Naturalism and Philosophy February 16, 2008
Posted by Dwight Furrow in Dwight Furrow's Posts, Philosophy, Science.trackback
There is an interesting and important discussion going on at Brian Leiter’s blog regarding the proper characterization of naturalism and its relation to philosophy.
Naturalism is the view that reality consists only of the natural world. The issue is whether the language and methods of science are sufficient to understand reality; or are there aspects of nature that must be understood philosophically.
It would seem that the language and methods of science are not sufficient to understand reality or the facts discovered by the scientist. Philosophical speculation has a basis in scientific fact. Anyone who reasons against what is scientifically known is not reasoning at all. Nonetheless, those that reason philosophically go beyond what is scientifically known and that seems to necessitate a different language other than scientific language.
A case in point seems to be that of B.F. Skinner. It would seem impossible to criticize Skinner as a scientist. In my opinion he was a scientist par excellence. This is more amazing considering he was studying psychology. I do not think his scientific findings in regards to behavior have been disputed, at least to any significant degree.

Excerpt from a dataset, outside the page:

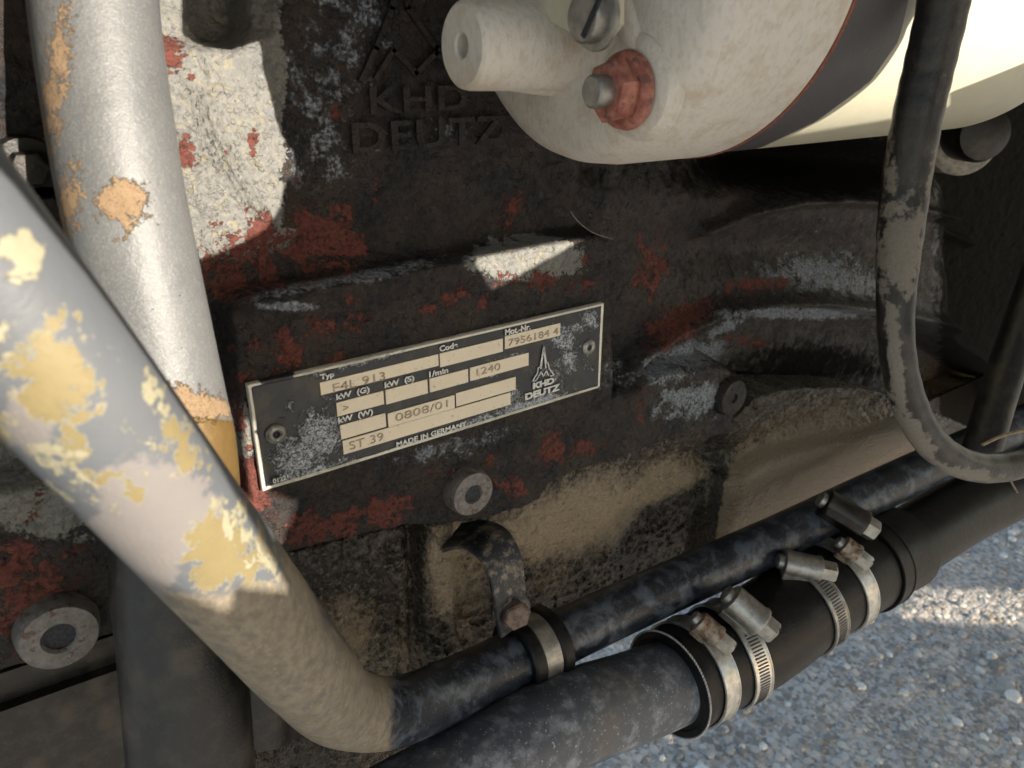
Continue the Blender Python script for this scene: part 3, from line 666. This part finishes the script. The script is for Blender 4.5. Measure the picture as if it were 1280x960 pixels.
# second lug at the top edge of the picture
l2 = lathe('mounting_lug', onx(588, 0, XF - .022) + np.array([0, 0, .0030]), (1, 0, 0), [(0, .004), (0, .0058), (.001, .0066), (.024, .007)], MCA, st, 40); wear_and_light(l2, lambda a, b, co: (0 * a + .3,))
# raised pad round the nut
pd = facepart('nut_pad', 792, 108, [(-.004, .0130), (.0002, .0118), (.0010, .0104), (.0012, .0090)], MCA, st, 48); wear_and_light(pd, lambda a, b, co: (0 * a + .25,))
nt = facepart('flange_nut', 790, 113, [(.0018, .0092), (.0034, .0088), (.0044, .0076)], MRST, st, 40)
lathe('nut_hex', onx(790, 113, XF) - np.array([.0034, 0, 0]), (-1, 0, 0), [(-.001, .0074), (.0044, .0074), (.0054, .0064)], MRST, nt, 6, .3)
lathe('stud', onx(790, 113, XF) - np.array([.008, 0, 0]), (-1, 0, 0), [(-.002, .0038), (.0046, .0038), (.0052, .0032)], MST, nt, 32)
rb = tube('cast_rib', catmull([onx(772, -30, XF + .002), onx(790, 30, XF + .002), onx(815, 85, XF + .003), onx(838, 140, XF + .005)], 6), np.linspace(.0042, .0034, 19), MCA, st); wear_and_light(rb, lambda a, b, co: (0 * a,))
# strap plate and slotted screw
br = [onx(a, b, XF - .010) for a, b in [(655, -40), (640, -4), (664, 14), (735, 52), (752, 50), (768, 30), (768, -30), (730, -60)]]
V = [p for p in br] + [p + np.array([.003, 0, 0]) for p in br]; n = len(br)
stp = mesh('strap_plate', V, [tuple(range(n)), tuple(range(2 * n - 1, n - 1, -1))] + [(i, n + i, n + (i + 1) % n, (i + 1) % n) for i in range(n)], MCRM, st, smooth=False)
lathe('washer', onx(748, 22, XF - .0102), (-1, 0, 0), [(0, .0072), (.0010, .0072), (.0012, .0066)], MST, stp, 40)
sc = lathe('slotted_screw', onx(742, 22, XF - .0110), (-1, 0, 0), [(0, .0056), (.0030, .0056), (.0036, .0050)], MST, st, 36)
bo = onx(739, 22, XF - .0148); dv = onx(746, 4, XF - .0148) - onx(730, 40, XF - .0148); dv /= np.linalg.norm(dv)
boxm('screw_slot', bo, (1, 0, 0), np.cross(dv, (1, 0, 0)), dv, .0005, .0013, .0094, MHOLE, sc, 0)

# ================================================================== PIPES AND HOSES
def path(L): return catmull([atd(a, b, d) for a, b, d in L], 14)
# vertical silver pipe
vp = tube('silver_pipe', path([(118, -60, .163), (120, 20, .164), (146, 200, .166), (172, 330, .170), (210, 500, .177), (224, 560, .180), (232, 640, .184)]), .0127, MVP, None, 96)
tag(vp, 'thick upright silver painted pipe with rust spots, left of the data plate', 'pipe')
wear_and_light(vp, lambda a, b, co: (np.maximum(blobs(a, b, [(152, 252, 32, 30, 0, .85), (152, 300, 12, 10, 0, .62), (70, 100, 22, 160, 8, .60), (85, 260, 20, 60, 8, .68), (240, 505, 50, 18, 10, .95), (135, 332, 8, 6, 0, .6), (115, 20, 30, 60, 0, .28)]), .22),
                           sstep(512, 530, b - (a - 240) * .1)))
bh = tube('rubber_hose', path([(222, 636, .190), (220, 660, .191), (222, 740, .192), (232, 850, .193), (246, 1040, .195)]), .0150, MRUB, None, 72, lump=.05)
tag(bh, 'wide worn black rubber hose hanging down at the lower left', 'hose')
# bent pipe in the foreground
PF = path([(-160, 180, .088), (-40, 325, .098), (95, 490, .112), (215, 635, .134), (315, 755, .160), (385, 840, .188), (432, 884, .222), (500, 888, .256), (590, 850, .288), (700, 797, .315), (830, 737, .345), (975, 672, .375), (1100, 612, .412), (1290, 525, .47), (1600, 390, .6)])
fp = tube('bent_steel_pipe', PF, .0112, MFG, None, 96); tag(fp, 'bent steel pipe with flaking grey, cream and yellow paint crossing the left foreground', 'pipe')
YEL = [(60, 470, 60, 60, 50, .75), (85, 530, 30, 70, 0, .68), (75, 400, 30, 30, 0, .6), (230, 560, 26, 50, -30, .60), (275, 690, 36, 50, 20, .95), (160, 610, 30, 14, 40, .62), (120, 600, 24, 10, 20, .62), (0, 520, 14, 60, 0, .55), (320, 700, 24, 40, 0, .7)]
PAL = [(30, 320, 36, 24, 40, .85), (5, 410, 40, 60, 20, .58), (60, 560, 50, 30, 30, .62), (100, 610, 70, 20, 30, .66), (170, 540, 40, 12, 40, .5), (200, 500, 20, 30, 0, .6), (300, 660, 20, 60, -35, .66), (330, 700, 12, 40, -40, .7), (180, 590, 20, 12, 0, .6)]
MAV = [(40, 520, 40, 50, 0, .8), (200, 640, 80, 60, 20, .95), (150, 700, 80, 60, 0, .9)]
wear_and_light(fp, lambda a, b, co: (blobs(a, b, YEL) * 1.02, blobs(a, b, PAL), blobs(a, b, MAV)))
wear_and_light(fp, lambda a, b, co: np.maximum(sstep(690, 760, b + (a - 300) * .12) * .42 * (a < 520), np.maximum(sstep(430, 530, a) * 1.1, sstep(150, 90, 1000.0 - 0 * a) * 0 + blobs(a, b, [(440, 770, 40, 90, -35, .95)]))), 'black')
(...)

As great a scientist as Skinner was, his scientific language could not be translated into philosophical language. Skinner denied philosophical thinking and then turned his behaviorism into a philosophy. He turned his scientific facts into a philosophy while considering philosophy to be a meaningless subject. Because of this simple contradiction, it seems no one considers him a philosopher, which would suit him.
Don’t scientists engage in a type of metaphysical/epistemologically philosophy? I mean it seems that a lot of these revolutionary scientific ideas are just philosophical ideas put into numbers. The numbers themselves can not do all that much without some kind of abstract ideas.
It seems to me that observations of the natural world requires philosophical ideas to advance into actual theories. After all, a hypothesis is placed quite early in the scientific method isn’t it?
Is not science the child of Philosophy?